**YOUR OBJECTIVE**
Check every line below for the word "picture" and copy the ones that have it.

**Scenes as source code**
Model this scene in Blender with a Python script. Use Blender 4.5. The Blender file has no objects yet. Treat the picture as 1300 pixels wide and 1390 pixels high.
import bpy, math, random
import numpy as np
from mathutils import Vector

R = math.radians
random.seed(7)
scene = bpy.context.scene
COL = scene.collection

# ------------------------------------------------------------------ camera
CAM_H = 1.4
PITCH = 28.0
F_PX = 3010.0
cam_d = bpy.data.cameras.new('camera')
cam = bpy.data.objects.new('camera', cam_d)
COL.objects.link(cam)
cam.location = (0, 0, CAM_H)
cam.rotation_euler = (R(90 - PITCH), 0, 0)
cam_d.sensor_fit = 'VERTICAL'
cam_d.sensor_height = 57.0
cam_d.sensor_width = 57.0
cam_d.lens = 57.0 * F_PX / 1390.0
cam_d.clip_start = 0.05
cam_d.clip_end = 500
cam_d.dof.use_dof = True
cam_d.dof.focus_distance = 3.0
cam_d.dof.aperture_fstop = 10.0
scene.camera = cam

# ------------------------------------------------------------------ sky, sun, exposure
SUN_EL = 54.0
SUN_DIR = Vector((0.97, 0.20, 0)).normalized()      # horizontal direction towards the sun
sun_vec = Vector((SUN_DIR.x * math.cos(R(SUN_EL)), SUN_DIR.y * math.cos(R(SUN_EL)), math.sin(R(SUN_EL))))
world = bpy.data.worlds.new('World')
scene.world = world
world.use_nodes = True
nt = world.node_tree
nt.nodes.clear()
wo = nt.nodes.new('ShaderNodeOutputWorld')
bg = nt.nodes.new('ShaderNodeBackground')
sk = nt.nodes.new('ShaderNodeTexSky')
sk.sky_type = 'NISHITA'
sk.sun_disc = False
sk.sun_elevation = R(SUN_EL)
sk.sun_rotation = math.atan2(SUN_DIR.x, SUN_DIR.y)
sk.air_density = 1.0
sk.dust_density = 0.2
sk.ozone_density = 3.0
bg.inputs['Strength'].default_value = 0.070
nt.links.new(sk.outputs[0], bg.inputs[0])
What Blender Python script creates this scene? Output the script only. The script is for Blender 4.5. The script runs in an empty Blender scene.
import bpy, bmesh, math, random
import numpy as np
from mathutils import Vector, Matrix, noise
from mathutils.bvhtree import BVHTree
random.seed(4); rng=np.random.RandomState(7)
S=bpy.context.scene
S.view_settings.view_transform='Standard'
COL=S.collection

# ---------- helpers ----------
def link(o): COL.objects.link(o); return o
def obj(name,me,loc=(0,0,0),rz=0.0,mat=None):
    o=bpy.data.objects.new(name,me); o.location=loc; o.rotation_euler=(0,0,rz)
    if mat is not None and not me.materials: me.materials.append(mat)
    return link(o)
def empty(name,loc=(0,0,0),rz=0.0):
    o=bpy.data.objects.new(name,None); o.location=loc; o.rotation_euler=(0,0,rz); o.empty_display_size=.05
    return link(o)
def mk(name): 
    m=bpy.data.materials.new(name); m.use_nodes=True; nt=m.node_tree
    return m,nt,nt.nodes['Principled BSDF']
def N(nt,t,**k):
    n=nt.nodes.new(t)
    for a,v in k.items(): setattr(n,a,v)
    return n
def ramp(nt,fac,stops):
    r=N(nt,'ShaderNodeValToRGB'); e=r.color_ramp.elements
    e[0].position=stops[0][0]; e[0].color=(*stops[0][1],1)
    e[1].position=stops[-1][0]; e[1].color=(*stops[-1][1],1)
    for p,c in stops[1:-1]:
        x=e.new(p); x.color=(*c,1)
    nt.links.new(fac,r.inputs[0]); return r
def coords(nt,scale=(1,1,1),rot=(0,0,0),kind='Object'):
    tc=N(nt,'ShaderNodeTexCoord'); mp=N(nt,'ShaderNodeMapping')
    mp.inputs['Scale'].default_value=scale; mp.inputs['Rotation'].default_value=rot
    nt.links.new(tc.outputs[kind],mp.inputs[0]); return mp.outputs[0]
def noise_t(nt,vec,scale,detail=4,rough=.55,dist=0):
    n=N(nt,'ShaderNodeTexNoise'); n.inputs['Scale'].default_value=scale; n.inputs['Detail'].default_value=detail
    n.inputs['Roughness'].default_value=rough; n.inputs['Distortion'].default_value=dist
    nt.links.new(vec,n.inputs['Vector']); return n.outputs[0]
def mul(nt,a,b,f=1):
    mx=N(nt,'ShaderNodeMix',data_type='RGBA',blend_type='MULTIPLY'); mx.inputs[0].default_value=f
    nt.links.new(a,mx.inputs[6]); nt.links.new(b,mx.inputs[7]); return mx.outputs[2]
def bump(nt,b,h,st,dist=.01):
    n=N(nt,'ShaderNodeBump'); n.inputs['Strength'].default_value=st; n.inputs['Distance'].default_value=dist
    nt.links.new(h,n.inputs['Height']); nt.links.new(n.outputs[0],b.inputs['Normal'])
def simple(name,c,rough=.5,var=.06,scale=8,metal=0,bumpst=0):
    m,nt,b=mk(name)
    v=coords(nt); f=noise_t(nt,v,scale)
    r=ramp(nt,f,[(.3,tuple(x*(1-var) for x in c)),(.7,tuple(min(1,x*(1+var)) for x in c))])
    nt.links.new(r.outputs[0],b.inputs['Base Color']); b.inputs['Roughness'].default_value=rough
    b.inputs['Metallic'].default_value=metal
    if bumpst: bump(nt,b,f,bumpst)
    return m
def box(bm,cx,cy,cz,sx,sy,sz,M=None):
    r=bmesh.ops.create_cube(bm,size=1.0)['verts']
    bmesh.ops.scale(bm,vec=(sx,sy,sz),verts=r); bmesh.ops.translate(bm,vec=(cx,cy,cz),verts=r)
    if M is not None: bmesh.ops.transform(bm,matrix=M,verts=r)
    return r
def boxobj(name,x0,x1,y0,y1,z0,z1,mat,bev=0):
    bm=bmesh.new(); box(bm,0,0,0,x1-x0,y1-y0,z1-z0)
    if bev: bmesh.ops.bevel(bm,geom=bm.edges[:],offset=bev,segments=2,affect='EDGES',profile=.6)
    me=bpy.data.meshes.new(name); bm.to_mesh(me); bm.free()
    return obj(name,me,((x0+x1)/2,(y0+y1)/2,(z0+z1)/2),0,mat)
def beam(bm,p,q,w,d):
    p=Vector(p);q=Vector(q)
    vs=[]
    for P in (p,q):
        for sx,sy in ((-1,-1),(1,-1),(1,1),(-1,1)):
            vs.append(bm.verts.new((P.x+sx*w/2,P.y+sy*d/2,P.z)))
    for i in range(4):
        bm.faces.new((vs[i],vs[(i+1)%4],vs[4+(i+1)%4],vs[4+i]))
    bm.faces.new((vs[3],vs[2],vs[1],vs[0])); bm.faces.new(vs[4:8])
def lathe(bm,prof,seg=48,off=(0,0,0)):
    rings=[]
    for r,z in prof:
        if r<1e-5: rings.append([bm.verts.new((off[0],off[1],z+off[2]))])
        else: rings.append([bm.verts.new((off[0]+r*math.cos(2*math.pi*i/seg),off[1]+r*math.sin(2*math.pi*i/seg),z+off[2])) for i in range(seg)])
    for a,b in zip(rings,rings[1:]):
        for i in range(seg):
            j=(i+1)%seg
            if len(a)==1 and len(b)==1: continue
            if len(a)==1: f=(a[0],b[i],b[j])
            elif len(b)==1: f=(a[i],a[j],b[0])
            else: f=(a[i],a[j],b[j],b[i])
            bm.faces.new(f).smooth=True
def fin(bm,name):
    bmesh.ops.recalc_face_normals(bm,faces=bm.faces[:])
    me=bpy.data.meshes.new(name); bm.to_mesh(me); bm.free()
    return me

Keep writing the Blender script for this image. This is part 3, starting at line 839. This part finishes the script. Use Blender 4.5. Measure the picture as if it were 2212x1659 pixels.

**EXERCISE ANSWER**
Model this scene in Blender with a Python script. Use Blender 4.5. The Blender file has no objects yet. Treat the picture as 1300 pixels wide and 1390 pixels high.
Keep writing the Blender script for this image. This is part 3, starting at line 839. This part finishes the script. Use Blender 4.5. Measure the picture as if it were 2212x1659 pixels.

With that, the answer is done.